▶ _Source data_
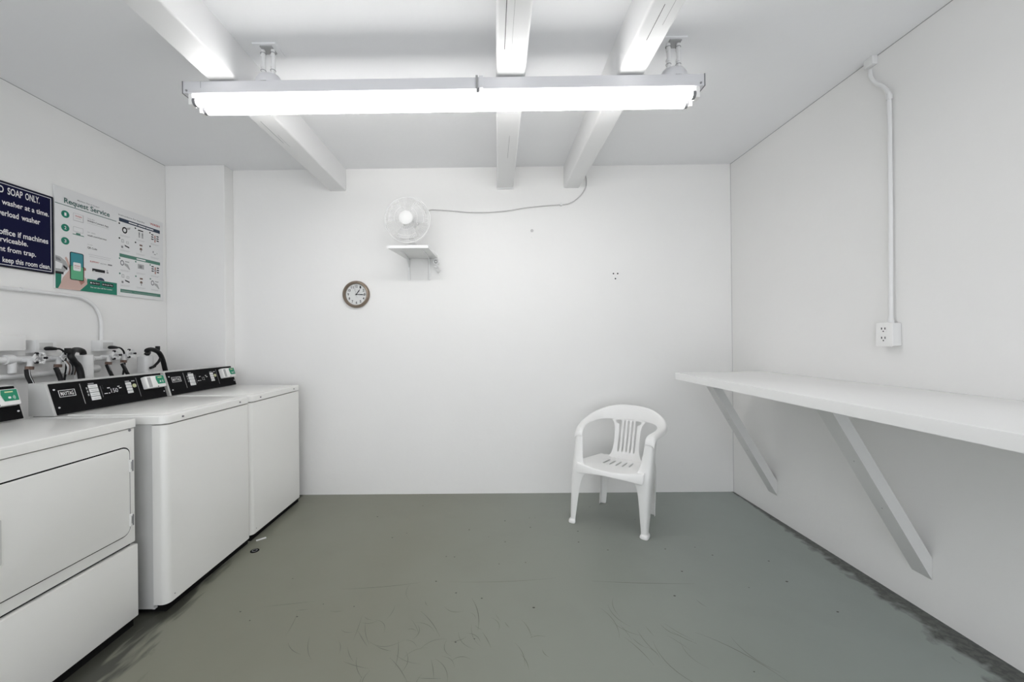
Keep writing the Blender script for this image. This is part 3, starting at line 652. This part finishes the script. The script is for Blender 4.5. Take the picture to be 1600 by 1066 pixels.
hand(93, .078, .0035, 'ink', .013).build('minute_hand', ck)
hand(-14, .072, .0010, 'grey', .015, .03).build('second_hand', ck)
MB().lathe([(.005, .010), (.005, .017), (0, .017)], 'ink', 14, XC).build('centre_cap', ck)

# ------------------------------------------------------------------ screw holes and small wall marks
for x, z, l in ((1.072, 1.915, 'upper left'), (1.109, 1.915, 'upper right'), (1.089, 1.871, 'lowest')):
    tag(MB().lathe([(.0065, 0), (.0065, .002), (.003, .003), (0, .001)], 'ink', 12, Matrix.Translation((x, 3.31, z)) @ Matrix.Rotation(PI/2, 4, 'X')).build('wall_screw'), 'small dark screw in the back wall, %s of the group of three' % l, 'screw', 'three dark screws on the back wall')
tag(MB().lathe([(.014, 0), (.012, .003), (0, .004)], 'cordm', 14, Matrix.Translation((.365, 3.31, 2.30)) @ Matrix.Rotation(PI/2, 4, 'X')).build('wall_plug'), 'painted over plug on the back wall right of the fan', 'plug')
tag(MB().lathe([(.010, 0), (.009, .003), (0, .004)], 'wall', 14, Matrix.Translation((.365, 3.31, 2.245)) @ Matrix.Rotation(PI/2, 4, 'X')).build('wall_plug'), 'faint painted plug just below the larger wall plug', 'plug')

# ------------------------------------------------------------------ outlet and its conduit on the right wall
ol = thing('power_outlet', 'white surface mounted double outlet on the right wall above the counter', 'outlet', (2.099, 1.985, 1.35))
MB().box((2.052, 1.945, 1.293), (2.099, 2.022, 1.412), 'trimw', .006).build('back_box', ol)
fp = MB().box((2.046, 1.943, 1.291), (2.053, 2.024, 1.414), 'plastic', .003)
for z in (1.378, 1.330):
    fp.prism(rrect(-.017, -.016, .017, .016, .008), 0, .0015, 'plastic', Matrix(((0, 0, -1, 2.0465), (1, 0, 0, 1.985), (0, 1, 0, z), (0, 0, 0, 1))))
    for dy in (-.0085, .0085): fp.box((2.0445, 1.985+dy-.0022, z+.000), (2.0455, 1.985+dy+.0022, z+.011), 'ink')
    fp.box((2.0445, 1.982, z-.012), (2.0455, 1.988, z-.006), 'ink')
fp.build('face_plate', ol)
MB().tube([(2.078, 1.98, 1.412), (2.078, 1.98, 1.432)], .014, 'trimw', 14).tube([(2.078, 1.98, 1.428), (2.078, 1.98, 1.445)], .011, 'trimw', 14).build('connector', ol)
P = smoothpath([(2.086, 2.08, 2.80), (2.084, 2.075, 2.76), (2.083, 2.05, 2.71), (2.083, 2.005, 2.655), (2.083, 1.985, 2.61), (2.084, 1.981, 2.55), (2.084, 1.98, 2.0), (2.080, 1.98, 1.44)], 8)
cdt = thing('conduit', 'thin white conduit dropping down the right wall to the outlet', 'conduit', (2.084, 1.98, 2.0))
MB().tube(P, .0095, 'trimw', 12).build('pipe', cdt)
MB().box((2.068, 2.05, 2.815), (2.099, 2.10, 2.861), 'trimw', .005).build('ceiling_box', cdt)
MB().tube([(2.084, 1.981, 2.60), (2.084, 1.981, 2.575)], .0125, 'trimw', 12).build('coupling', cdt)

# ------------------------------------------------------------------ folding counter
ct = thing('wall_counter', 'long white wall mounted folding counter on two diagonal braces', 'counter', (2.099, 1.8, 0))
mb = MB(); mb.prism([(1.385, .35), (2.097, .35), (2.097, 2.95), (1.392, 2.875)], 1.034, 1.083, 'top', bev=.002); mb.build('counter_top', ct)
def brace(y0, y1):
    # axis from under the top to the wall
    A = Vector((1.60, 0, 1.033)); B = Vector((2.098, 0, .172)); d = (B-A).normalized(); n = Vector((-d.z, 0, d.x)) # n points up-right
    if n.x < 0: n = -n
    th = .054
    # four corner outline in xz clipped to the underside plane and the wall plane
    tT = th/ -d.z * 1.0
    p0 = A; p1 = B; p2 = Vector((2.098, 0, .172+th/d.x)) if d.x else B
    p3 = Vector((A.x+th/abs(d.z), 0, 1.033))
    out = [p0, p1, p2, p3]
    Y = Matrix(((1, 0, 0, 0), (0, 0, -1, 0), (0, 1, 0, 0), (0, 0, 0, 1)))
    m = MB().prism([(q.x, q.z) for q in out], -y1, -y0, 'brace', Y)
    for t in (.35, .62): 
        q = A+(B-A)*t; m.lathe([(.003, 0), (0, .001)], 'grey', 8, Matrix.Translation(q+Vector((-.001, (y0+y1)/2, 0)).lerp(Vector((0, (y0+y1)/2, 0)), 0)) @ Matrix.Rotation(-2.1, 4, 'Y'))
    m.build('brace', ct)
brace(1.822, 1.910); brace(2.800, 2.888)

# ------------------------------------------------------------------ monobloc chair
chair = thing('plastic_chair', 'white moulded plastic armchair with slotted back on the grey floor', 'chair', (.92, 2.82, 0))
r_ = Vector((.829, -.559, 0)); b_ = Vector((.559, .829, 0))
CX = Matrix(((r_.x, b_.x, 0, .920), (r_.y, b_.y, 0, 2.820), (0, 0, 1, 0), (0, 0, 0, 1))) @ Matrix(((1, 0, .070, -.013), (0, 1, 0, 0), (0, 0, 1, 0), (0, 0, 0, 1)))   # splayed a little to one side
# seat with slots
xs = [-.215, -.19, -.14, -.0968, -.0872, -.0508, -.0412, -.0048, .0048, .0412, .0508, .0872, .0968, .14, .19, .215]
ys = [-.245, -.235, -.21, -.15, -.07, .0, .09, .135, .185]
def seatz(u, y):  # u in -1..1
    return .450-.020*(1-u*u)-.036*max(0, (y+.15)/.33)+.006*u*u
rows = []
for iy, y in enumerate(ys):
    row = []
    for x in xs:
        u = x/.215; wdt = .232-.045*max(0, (y+.2)/.37); xx = u*wdt; yy = y-.018*(1-u*u)*(1 if y < -.1 else 0)
        row.append((xx, yy, seatz(u, y)))
    rows.append(row)
lip = [[(p[0]*1.0, p[1]-.006, p[2]-.018) for p in rows[0]], [(p[0], p[1]-.008, .378+.022*(1-(p[0]/.232)**2)) for p in rows[0]]]
skip = set()
for j in (3, 5, 7, 9, 11): skip.add((6, j)); skip.add((7, j))
allrows = [lip[1], lip[0]]+rows
MB().grid(allrows, 'plastic', skip, CX).build('seat', chair, solid=.006, sub=2)
sd = MB()
for s_ in (-1, 1):
    sd.grid([[(s_*.232, -.245, .450), (s_*.225, -.12, .448), (s_*.205, .02, .436), (s_*.19, .165, .418)], [(s_*.238, -.245, .375), (s_*.232, -.12, .395), (s_*.21, .02, .39), (s_*.192, .165, .365)]], 'plastic', X=CX)
sd.build('seat_skirt', chair, solid=.006, sub=1)
# back panel with slots
zs = [(.385, .165, .150), (.415, .178, .122), (.448, .186, .104), (.50, .195, .098), (.57, .206, .097), (.64, .216, .101), (.668, .220, .108), (.694, .224, .125), (.72, .228, .16)]
cols = [-1, -.82, -.66, -.545, -.355, -.245, -.055, .055, .245, .355, .545, .66, .82, 1]
rows = []
for z, y, wd in zs: rows.append([(c*(wd if abs(c) > .7 else .098), y+.018*(1-c*c), z) for c in cols])
skip = {(i, j) for i in (2, 3, 4, 5, 6) for j in (2, 4, 6, 8, 10)} | {(6, 1), (6, 11)}
MB().grid(rows, 'plastic', skip, CX).build('backrest', chair, solid=.007, sub=2)
# arm and back rail
half = [((0, .256, .830), (0, .240, .700)), ((.09, .252, .826), (.08, .236, .698)), ((.165, .238, .810), (.135, .222, .696)), ((.225, .203, .784), (.180, .195, .698)),
        ((.276, .148, .752), (.220, .14, .698)), ((.294, .080, .725), (.236, .08, .692)), ((.300, .01, .712), (.242, .01, .695)), ((.288, -.06, .706), (.236, -.06, .692)),
        ((.276, -.13, .702), (.226, -.128, .693)), ((.268, -.18, .694), (.216, -.178, .688)), ((.265, -.20, .67), (.214, -.202, .668)), ((.265, -.208, .635), (.212, -.21, .635))]
st = [((-a[0], a[1], a[2]), (-b[0], b[1], b[2])) for a, b in half[:0:-1]]+half
rows = [[], [], [], []]
for a, b in st:
    a = Vector(a); b = Vector(b); out = Vector((a.x*.9, max(a.y, .0), 0)); out = out.normalized() if out.length > .01 else Vector((0, 1, 0))
    rows[0].append(a+out*.010+Vector((0, 0, -.030))); rows[1].append(a); rows[2].append((a+b)/2+Vector((0, 0, .004))); rows[3].append(b)
MB().grid(rows, 'plastic', (), CX).build('arm_rail', chair, solid=.007, sub=2)
# legs: L section, front panel + outer panel
def leg(stn, s_, dx=0, dy=0):
    rows = []
    for (z, xi, xo, yf, ys_) in stn:
        q = 1-z/.68; xi += s_*dx; xo += s_*dx; yf += dy*q; ys_ += dy*q
        rows.append([(s_*xi, yf+.004, z), (s_*(xi+xo)/2, yf-.002, z), (s_*xo, yf, z), (s_*(xo+.004), (yf+ys_)/2, z), (s_*(xo+.002), ys_, z)])
    MB().grid(rows, 'plastic', (), CX).build('leg', chair, solid=.007, sub=2)
fl = [(.680, .214, .265, -.198, -.10), (.61, .210, .266, -.208, -.12), (.53, .202, .266, -.218, -.13), (.46, .188, .266, -.234, -.13), (.425, .160, .266, -.246, -.12), (.398, .150, .266, -.250, -.115), (.372, .170, .265, -.250, -.12),
      (.33, .188, .265, -.250, -.13), (.25, .200, .263, -.247, -.145), (.12, .213, .260, -.240, -.16), (.04, .222, .258, -.232, -.175), (.026, .222, .258, -.232, -.176), (.022, .216, .268, -.243, -.176), (.0, .216, .269, -.245, -.176)]
rl = [(.42, .120, .190, .185, .10), (.38, .130, .196, .192, .11), (.30, .142, .200, .198, .135), (.15, .158, .203, .210, .165), (.035, .166, .205, .218, .18), (.0, .164, .207, .222, .18)]
leg(fl, -1); leg(fl, 1, 0, .045)
for s_ in (-1, 1): leg(rl, s_, .030)

# ------------------------------------------------------------------ bits on the floor
tag(MB().box((-.03, -.007, 0), (.03, .007, .006), 'white', .002, Matrix.Translation((-1.585, 2.565, 0)) @ Matrix.Rotation(.75, 4, 'Z')).build('plastic_scrap'), 'small white scrap lying on the floor at the foot of the washers', 'scrap')
tag(MB().lathe([(.026, 0), (.026, .002), (.018, .003), (0, .003)], 'dark', 20, Matrix.Translation((-1.541, 2.425, 0))).torus(.014, .002, 'grey', Matrix.Translation((-1.541, 2.425, .003)), 16, 6).build('floor_plug'), 'round dark plug in the floor in front of the washers', 'plug')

▶ _Aim of the task_
Give again exactly the lines running from the beginning of the material above through the line that contains "14, XC).build('centre_cap', ck)", and leave out every picture.

▶ _Problem solution_
Keep writing the Blender script for this image. This is part 3, starting at line 652. This part finishes the script. The script is for Blender 4.5. Take the picture to be 1600 by 1066 pixels.
hand(93, .078, .0035, 'ink', .013).build('minute_hand', ck)
hand(-14, .072, .0010, 'grey', .015, .03).build('second_hand', ck)
MB().lathe([(.005, .010), (.005, .017), (0, .017)], 'ink', 14, XC).build('centre_cap', ck)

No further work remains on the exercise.